FAR FROM IMPACT – EVENT 1
January 22, 2008, 10:04 am
Filed under: DANIEL DEMOUSTIER, IMPACTOLOGY, WARUM 2.0

DANIEL DEMOUSTIER

 

FAR FROM IMPACT – EVENT 1: Brussels, October 2007, the Video Vortex international symposium part 1, organized by the Institute of Network Cultures, in collaboration with Argos Brussels. Video Vortex. One of the speakers present was media artist Keith Sanborn. Program by Keith Sanborn.

At one point Sanborn described an installation project he produced in Antwerp, where, in one and the same room, he showed a collection of very extreme videoclips, all equally loud and simultaneously visible on multiple screens of all sizes. Sanborn definitely created an impact there. Visitors, he said, could stay no longer in the installation environment for more than 5 minutes.

But then he said something very strange : ‘I want to understand what the impact is of all these surrrounding pictures’ / ‘I want to understand the impact’ / ‘I wanted to discover new ways of relating to these images’

These remarks made me think about the notion of impact, and its relevance to videomaking, television and more specifically in relation to the situation of video vortex on platforms such as YouTube.

Whenever ‘impact’ happens, so I thought, the only thing one can do and does, is to run away from it, to look for shelter, if not to react to it, responding to it with counter-impact, more impact that is.

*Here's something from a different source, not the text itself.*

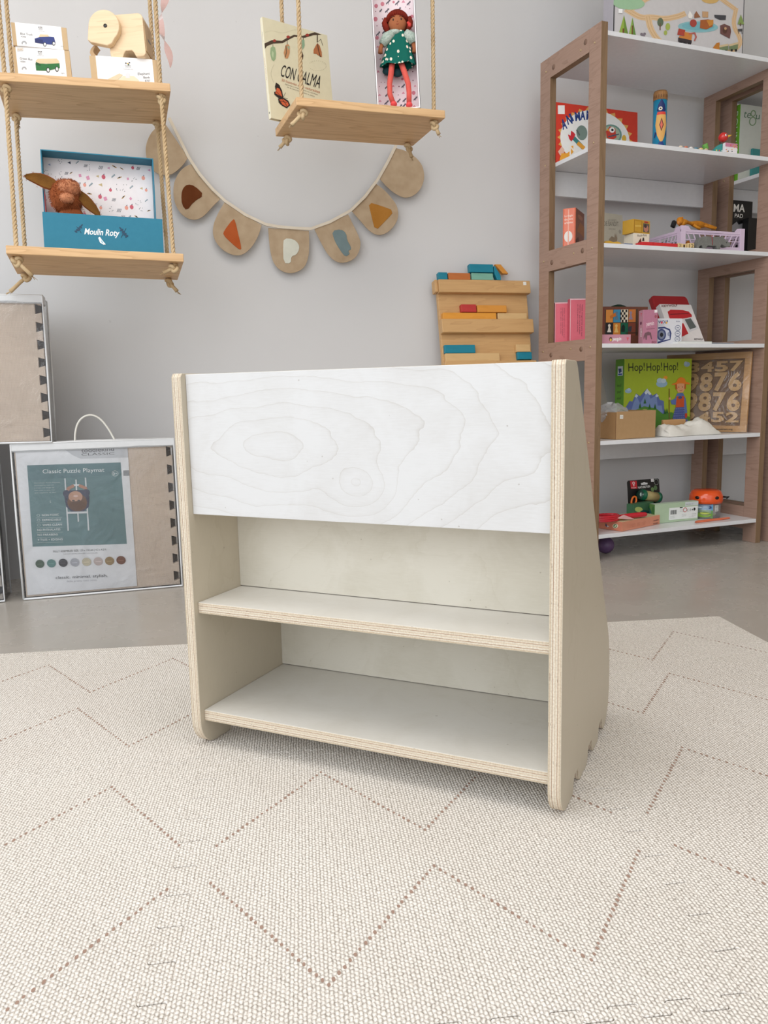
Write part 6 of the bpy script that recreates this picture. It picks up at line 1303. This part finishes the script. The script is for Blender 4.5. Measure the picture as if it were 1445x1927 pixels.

When one is confronted with impact – of a bomb, an explosion, a newsbite, a shout (be it by an artist, a guru, a politian, it doesn’t matter by whom), an info bomb – , the only one thing one definitely cannot do, is, to start thinking about it, to reflect on it, to try to understand it, let alone to start searching for new ways of understanding, to discover new ways of expression. Neither can one start then a new kind of development, form an opinion, start up a new creation  as a witness, a pro-active visitor, or as a maker. Impact excludes, annihilates creation. It only call for reaction or even intensification.

Only with a certain distance from impact, I started thinking, only ‘far from impact’ indeed, can one reflect, think, investigate and comment, as a person, as a user, as a maker.